(3D scene scripts)

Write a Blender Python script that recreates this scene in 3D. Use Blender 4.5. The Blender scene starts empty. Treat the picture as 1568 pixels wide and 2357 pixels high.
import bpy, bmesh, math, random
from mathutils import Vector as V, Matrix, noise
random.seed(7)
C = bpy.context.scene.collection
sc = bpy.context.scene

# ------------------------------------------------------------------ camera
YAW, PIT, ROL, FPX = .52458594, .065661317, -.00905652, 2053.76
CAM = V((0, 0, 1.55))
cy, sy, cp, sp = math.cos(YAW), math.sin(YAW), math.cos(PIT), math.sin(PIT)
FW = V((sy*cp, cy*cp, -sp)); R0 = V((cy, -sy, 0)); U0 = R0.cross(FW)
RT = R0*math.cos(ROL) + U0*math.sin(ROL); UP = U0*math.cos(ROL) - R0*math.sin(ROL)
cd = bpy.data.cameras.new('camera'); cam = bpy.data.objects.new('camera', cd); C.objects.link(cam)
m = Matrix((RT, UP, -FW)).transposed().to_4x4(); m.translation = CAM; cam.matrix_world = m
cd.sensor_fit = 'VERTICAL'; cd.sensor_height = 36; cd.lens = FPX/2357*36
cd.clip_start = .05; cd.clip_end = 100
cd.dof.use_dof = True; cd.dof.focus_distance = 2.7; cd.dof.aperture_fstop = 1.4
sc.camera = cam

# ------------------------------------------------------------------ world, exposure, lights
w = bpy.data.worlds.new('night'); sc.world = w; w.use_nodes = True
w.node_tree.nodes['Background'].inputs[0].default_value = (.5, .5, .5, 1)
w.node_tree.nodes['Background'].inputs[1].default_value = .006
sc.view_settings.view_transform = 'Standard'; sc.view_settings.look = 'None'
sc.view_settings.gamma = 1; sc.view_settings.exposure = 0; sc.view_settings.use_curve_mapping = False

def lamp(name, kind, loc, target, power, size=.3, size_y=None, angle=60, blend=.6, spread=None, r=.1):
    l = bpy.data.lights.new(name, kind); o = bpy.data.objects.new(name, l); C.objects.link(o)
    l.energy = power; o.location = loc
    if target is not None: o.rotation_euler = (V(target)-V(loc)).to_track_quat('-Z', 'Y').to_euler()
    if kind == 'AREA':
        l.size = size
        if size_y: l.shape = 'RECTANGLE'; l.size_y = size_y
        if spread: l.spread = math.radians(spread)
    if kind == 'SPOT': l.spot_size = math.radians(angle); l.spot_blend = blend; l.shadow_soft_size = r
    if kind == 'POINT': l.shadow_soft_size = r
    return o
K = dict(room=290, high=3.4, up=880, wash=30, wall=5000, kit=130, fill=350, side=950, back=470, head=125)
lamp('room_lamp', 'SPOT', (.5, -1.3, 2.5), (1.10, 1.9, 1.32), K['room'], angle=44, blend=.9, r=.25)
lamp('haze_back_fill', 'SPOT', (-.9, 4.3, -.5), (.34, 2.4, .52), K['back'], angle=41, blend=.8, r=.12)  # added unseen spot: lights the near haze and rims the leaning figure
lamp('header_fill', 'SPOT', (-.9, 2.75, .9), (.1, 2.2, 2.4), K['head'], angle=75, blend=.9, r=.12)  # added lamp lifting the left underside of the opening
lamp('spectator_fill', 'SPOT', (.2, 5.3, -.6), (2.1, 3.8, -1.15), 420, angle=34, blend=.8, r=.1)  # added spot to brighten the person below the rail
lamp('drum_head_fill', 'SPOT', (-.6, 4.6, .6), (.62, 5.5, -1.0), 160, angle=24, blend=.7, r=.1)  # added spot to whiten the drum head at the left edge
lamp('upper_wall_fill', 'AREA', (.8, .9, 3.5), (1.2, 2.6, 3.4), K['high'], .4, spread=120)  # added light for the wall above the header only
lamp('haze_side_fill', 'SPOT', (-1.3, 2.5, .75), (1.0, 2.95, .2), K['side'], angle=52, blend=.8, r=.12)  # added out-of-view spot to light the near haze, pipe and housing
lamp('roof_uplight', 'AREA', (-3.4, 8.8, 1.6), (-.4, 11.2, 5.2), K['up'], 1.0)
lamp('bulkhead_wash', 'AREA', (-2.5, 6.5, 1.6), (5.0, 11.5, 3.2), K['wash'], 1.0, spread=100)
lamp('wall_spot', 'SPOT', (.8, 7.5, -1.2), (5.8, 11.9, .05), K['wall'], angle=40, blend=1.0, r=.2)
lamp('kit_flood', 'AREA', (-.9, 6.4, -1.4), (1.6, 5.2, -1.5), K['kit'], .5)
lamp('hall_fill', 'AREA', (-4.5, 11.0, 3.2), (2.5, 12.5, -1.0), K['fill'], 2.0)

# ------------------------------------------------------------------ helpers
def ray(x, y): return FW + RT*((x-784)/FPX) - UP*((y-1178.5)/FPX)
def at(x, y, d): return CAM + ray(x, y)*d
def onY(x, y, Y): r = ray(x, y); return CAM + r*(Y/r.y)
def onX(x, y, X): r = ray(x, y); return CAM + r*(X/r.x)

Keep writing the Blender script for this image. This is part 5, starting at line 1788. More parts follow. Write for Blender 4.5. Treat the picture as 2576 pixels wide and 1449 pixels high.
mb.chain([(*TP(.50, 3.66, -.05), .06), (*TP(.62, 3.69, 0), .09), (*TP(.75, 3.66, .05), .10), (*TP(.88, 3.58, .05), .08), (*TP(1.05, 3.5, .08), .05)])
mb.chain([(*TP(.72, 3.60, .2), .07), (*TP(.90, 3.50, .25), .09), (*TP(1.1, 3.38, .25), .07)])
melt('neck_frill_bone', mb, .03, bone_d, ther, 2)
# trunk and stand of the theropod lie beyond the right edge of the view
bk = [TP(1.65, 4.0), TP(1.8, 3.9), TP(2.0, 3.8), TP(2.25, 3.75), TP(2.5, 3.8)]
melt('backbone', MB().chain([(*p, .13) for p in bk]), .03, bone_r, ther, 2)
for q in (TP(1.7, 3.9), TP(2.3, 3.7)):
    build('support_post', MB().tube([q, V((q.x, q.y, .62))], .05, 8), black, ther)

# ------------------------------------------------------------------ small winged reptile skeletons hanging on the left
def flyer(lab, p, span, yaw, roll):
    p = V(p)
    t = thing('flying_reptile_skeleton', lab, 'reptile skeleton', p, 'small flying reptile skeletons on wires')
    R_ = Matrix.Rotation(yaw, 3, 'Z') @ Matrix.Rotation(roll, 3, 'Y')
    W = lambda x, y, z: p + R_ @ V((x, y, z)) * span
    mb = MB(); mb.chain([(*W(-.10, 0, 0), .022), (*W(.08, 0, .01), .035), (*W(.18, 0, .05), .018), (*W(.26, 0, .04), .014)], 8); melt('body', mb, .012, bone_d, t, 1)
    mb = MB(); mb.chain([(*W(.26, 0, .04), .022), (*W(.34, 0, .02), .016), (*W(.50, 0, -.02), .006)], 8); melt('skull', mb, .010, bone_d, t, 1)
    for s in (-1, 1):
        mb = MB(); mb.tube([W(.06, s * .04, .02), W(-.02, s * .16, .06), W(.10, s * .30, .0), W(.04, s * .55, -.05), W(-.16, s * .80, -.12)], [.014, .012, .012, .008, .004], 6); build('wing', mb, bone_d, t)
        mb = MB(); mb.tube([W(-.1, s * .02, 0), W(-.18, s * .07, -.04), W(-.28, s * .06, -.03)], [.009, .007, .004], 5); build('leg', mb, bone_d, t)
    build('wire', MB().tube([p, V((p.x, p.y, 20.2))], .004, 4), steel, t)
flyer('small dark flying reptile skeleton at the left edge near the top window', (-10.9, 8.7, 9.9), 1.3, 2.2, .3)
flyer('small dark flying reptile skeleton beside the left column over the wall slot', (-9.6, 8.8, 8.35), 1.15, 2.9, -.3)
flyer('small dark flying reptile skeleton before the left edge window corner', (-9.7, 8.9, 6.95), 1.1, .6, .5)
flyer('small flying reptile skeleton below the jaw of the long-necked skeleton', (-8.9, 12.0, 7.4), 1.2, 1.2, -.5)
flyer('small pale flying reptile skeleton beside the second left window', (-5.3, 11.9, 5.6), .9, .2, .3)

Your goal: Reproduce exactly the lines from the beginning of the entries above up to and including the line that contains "sc = bpy.context.scene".

Result below:
Write a Blender Python script that recreates this scene in 3D. Use Blender 4.5. The Blender scene starts empty. Treat the picture as 1568 pixels wide and 2357 pixels high.
import bpy, bmesh, math, random
from mathutils import Vector as V, Matrix, noise
random.seed(7)
C = bpy.context.scene.collection
sc = bpy.context.scene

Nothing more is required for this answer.